Chrome and Curl both report it takes about 1100ms to load the linked page's HTML, split about 50/50 between establishing a connection and fetching content. I'm not sure how the implementation works internally but that seems like a long time for a site served from memory and aiming to be "high-performance". The images bring the total time up to around 5.7s.

As a point of comparison, my site (nginx serving static content, on the 0.25 CPU GCP instance) serves the index page in 250ms. Of that, ~140ms is connection setup (DNS, TCP, TLS). The whole page loads in < 1000ms.

https://i.imgur.com/X4LDbWj.png

https://i.imgur.com/Ccwzmgz.png

One thing to remember is that when a server like nginx serves static content, it's often serving it from the page cache (memory). The author of Varnish has written at some length about the benefits of using the OS page cache, for example <https://varnish-cache.org/docs/trunk/phk/notes.html>. Some of the same principles can be applied even for servers that render dynamically (by caching expensive fragments).

2 comments

Author here. I wrote that post before I axed the CDN for my blog site itself. It was true at the time of writing, but it is not true anymore because I need to redo the CDN for the blog itself. All the images are CDNed with XeDN though.
I'm trying to parse what you are saying here.

You removed the CDN and the site got slower?

How do you know your site was the one that was fast or just the CDN? IE, the CDN should have added a lot of extra hops and made things slower.

To me, this implies the rust code is very poor at opening and closing connections, so the CDNs keep alive is pasting over that issue.

The main thing the CDN provided was nodes on basically every continent that kept the site in cache.

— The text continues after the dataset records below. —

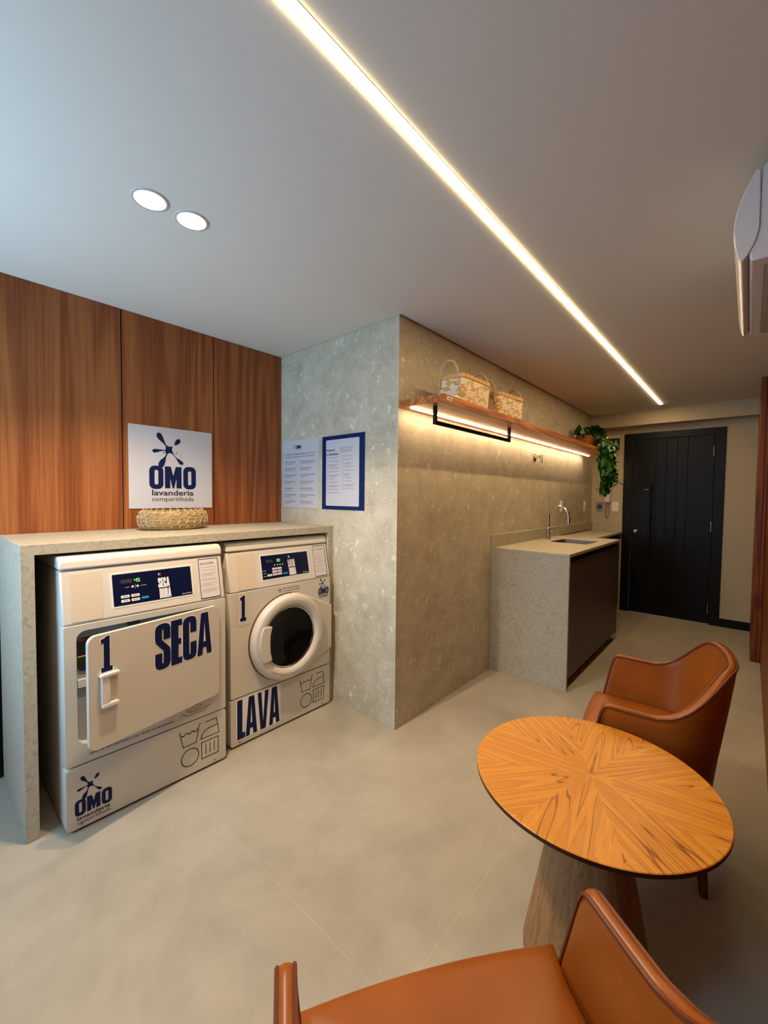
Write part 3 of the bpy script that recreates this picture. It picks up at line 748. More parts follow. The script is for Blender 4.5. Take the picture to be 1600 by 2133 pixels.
def poster(y0, w, z0, h, label, kind):
    t = thing('poster', label, 'poster', (XC, y0 - w / 2, z0))
    fp = Frame((XC - .003, y0, z0), (0, -1, 0), (0, 0, 1), (-1, 0, 0))
    rnd = random.Random(5)
    bm = new(); box(bm, XC - .003, XC - .0003, y0 - w, y0, z0, z0 + h)
    if kind == 1:
        part('sheet', bm, M['paper'], t)
        bn, bi, bg = new(), new(), new()
        k = w
        n_ = .0005
        f = lambda P: [(.355 * k + a * .00030 * 1.0, h * .895 + b * .00014 * 1.0) for a, b in P]
        fill(bn, fp, [[(.355 * k + (a - 100) * .0002, h * .905 + (b - 240) * .00016) for a, b in SPL]], n_)
        display(bn, fp, 'OMO', .395 * k, .53 * k, h * .875, h * .925, n_)
        text(bi, fp, 'lavanderia', .41 * k, .52 * k, h * .853, h * .866, 0., n_)
        text(bi, fp, 'PARA EXCLUIR RESPONSABILIDADES DA SUA', .07 * k, .92 * k, h * .785, h * .808, .01, n_)
        text(bi, fp, 'ADMINISTRAÇÃO PREDIAL NA LAVANDERIA', .10 * k, .89 * k, h * .745, h * .770, .01, n_)
        for r in range(7):
            y = h * (.680 - r * .0985)
            for x, L_ in ((.055, .36), (.51, .43)):
                bar(bi, fp, x * k, (x + L_ * rnd.uniform(.7, 1)) * k, y, .0042, n_)
                bar(bi, fp, x * k, (x + L_ * rnd.uniform(.4, .9)) * k, y - .0125, .0030, n_)
        part('emblem', bn, M['navy'], t); part('print', bi, M['ink_grey'], t)
        bm = new(); bar(bm, fp, .455 * k, .459 * k, h * .05, h * .63, .0003); part('column_rule', bm, M['decal_plate'], t)
    else:
        part('sheet', bm, mat('poster_blue', (.001, .012, .085), .5, spec=.25), t)
        bm = new(); fill(bm, fp, [rrect(.10 * w, .05 * h, .885 * w, .945 * h, .006)], .0004); part('white_panel', bm, M['paper'], t)
        bi, bg = new(), new()
        text(bi, fp, 'Respeite', .115 * w, .32 * w, h * .785, h * .822, .02, .0007); text(bi, fp, 'os Símbolos', .115 * w, .405 * w, h * .735, h * .770, .02, .0007)
        for y, e in ((.822, .77), (.797, .74), (.772, .72)): bar(bg, fp, .44 * w, e * w, y * h, .0028, .0007)
        for c_, x, nrow in ((0, .125, 11), (1, .50, 10)):
            for r in range(nrow):
                y = h * (.700 - r * .0475 - (.0 if c_ else .012))
                if r % 4 == 3: stroke(bg, fp, circ(x * w + .006, y + .005, .006, 10), .0012, True, .0007)
                elif r in (7, 8): stroke(bg, fp, [(x * w, y), (x * w + .012, y), (x * w + .006, y + .012)], .0012, True, .0007)
                else: stroke(bg, fp, [(x * w, y), (x * w + .012, y), (x * w + .012, y + .012), (x * w, y + .012)], .0012, True, .0007)
                L_ = rnd.uniform(.14, .26)
                bar(bg, fp, (x + .055) * w, (x + .055 + L_) * w, y + .006, .0024, .0007)
                if r % 3 == 2: bar(bg, fp, (x + .055) * w, (x + .055 + L_ * .7) * w, y - .001, .0024, .0007)
        part('title_text', bi, M['navy_dark'], t); part('print', bg, M['ink_grey'], t)
poster(2.574, .400, 1.255, .474, 'plain white notice sheet with two columns of print on tiled wall', 1)
poster(2.135, .389, 1.254, .474, 'notice with thick blue border and care symbols on tiled wall', 2)

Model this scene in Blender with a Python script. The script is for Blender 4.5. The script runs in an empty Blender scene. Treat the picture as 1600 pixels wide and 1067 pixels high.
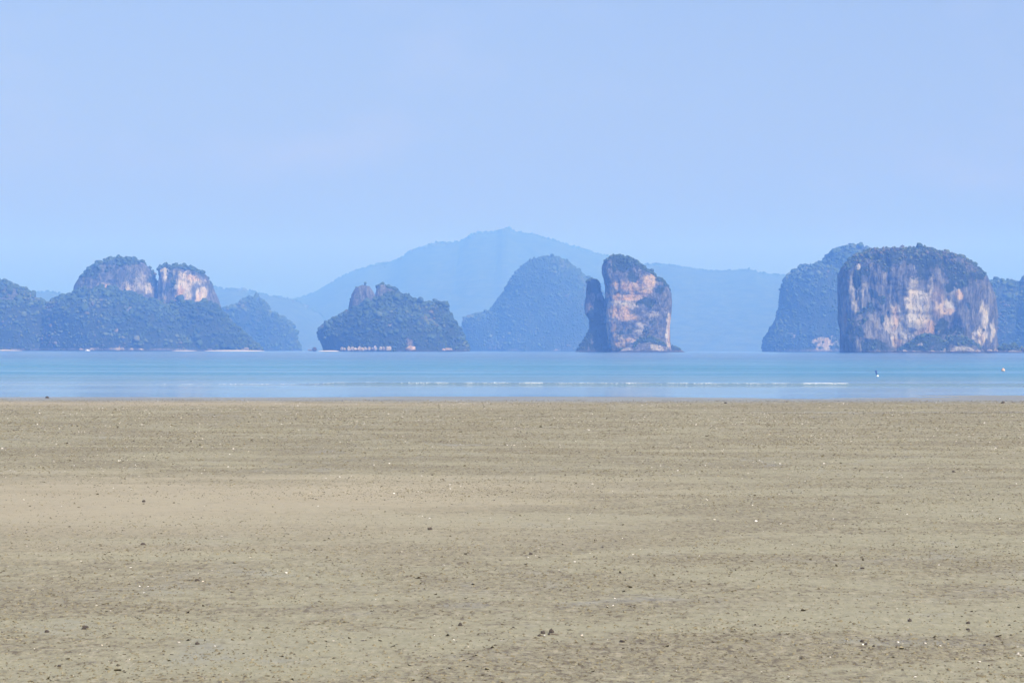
import bpy, math
import numpy as np

# ------------------------------------------------------------------ scene, camera, sky, sun, exposure
sc = bpy.context.scene
C = sc.collection
R = math.radians
F = 4537.0            # focal length in photograph pixels (1600 wide)
H = 2.6               # camera height above the sea
HOR, ROLL = 547.0, 0.0017

cam = bpy.data.cameras.new('camera')
cam.sensor_width = 36.0
cam.lens = F / 1600.0 * 36.0
cam.clip_start, cam.clip_end = 0.5, 60000.0
camo = bpy.data.objects.new('camera', cam)
C.objects.link(camo)
camo.location = (0, 0, H)
pitch = math.atan((HOR - 533.5) / F)
camo.rotation_mode = 'QUATERNION'
from mathutils import Euler, Matrix, Vector
camo.rotation_quaternion = (Euler((math.pi / 2 + pitch, 0, 0)).to_matrix() @ Matrix.Rotation(ROLL, 3, 'Z')).to_quaternion()
sc.camera = camo

SUN_EL, SUN_ROT = R(45), R(138)      # behind the camera, to its right
w = bpy.data.worlds.new('World')
sc.world = w
w.use_nodes = True
wn = w.node_tree
sky = wn.nodes.new('ShaderNodeTexSky')
sky.sky_type = 'NISHITA'
sky.sun_disc = False
sky.sun_elevation, sky.sun_rotation = SUN_EL, SUN_ROT
sky.air_density, sky.dust_density, sky.ozone_density = 0.78, 3.6, 1.8
wb = wn.nodes.new('ShaderNodeMix')            # the cool, slightly violet cast of the whole sky
wb.data_type, wb.blend_type = 'RGBA', 'MULTIPLY'
wb.inputs[0].default_value = 1.0
wb.inputs[7].default_value = (1.0, .965, 1.13, 1)
wn.links.new(sky.outputs[0], wb.inputs[6])
tc = wn.nodes.new('ShaderNodeTexCoord')
cmap = wn.nodes.new('ShaderNodeMapping')
cmap.inputs['Scale'].default_value = (1.0, 1.0, 2.2)
cn = wn.nodes.new('ShaderNodeTexNoise')
cn.inputs['Scale'].default_value, cn.inputs['Detail'].default_value, cn.inputs['Roughness'].default_value = 11.0, 5.0, .55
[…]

Without those servers on every continent keeping the site in cache, it takes longer to get to the netherlands to get the site loaded. The speed of light is only so fast.
If they are keeping your article cached, what's the point of saying it's a high-performance blog? Saying it's slow because the CDN down means that it's just slow... You can have a 'high performance' blog run on a raspberry pi zero if it's globally cached by someone else, but then I wouldn't say that's high performance.

Cool article though. Agree on the ructe part, and I dislike how whitespace is handled. I wish Jade/Pug templates could be done in rust but will check out Maud.

The blog itself is fast. The internet is the slow part.
I thought of a better way to phrase it. The website itself is fast, but the process of you observing the website is slow because of limitations of the speed of light (or other interconnects the internet uses to get your traffic to Helsinki).
And probably more importantly, routing packets through international traffic all the way to the Netherlands takes a while too.
> The speed of light is only so fast.

Is the Internet not connected internationally (US -> Europe for example) via cables underneath the ocean? Speed of light would be satellite, light? Not electric current?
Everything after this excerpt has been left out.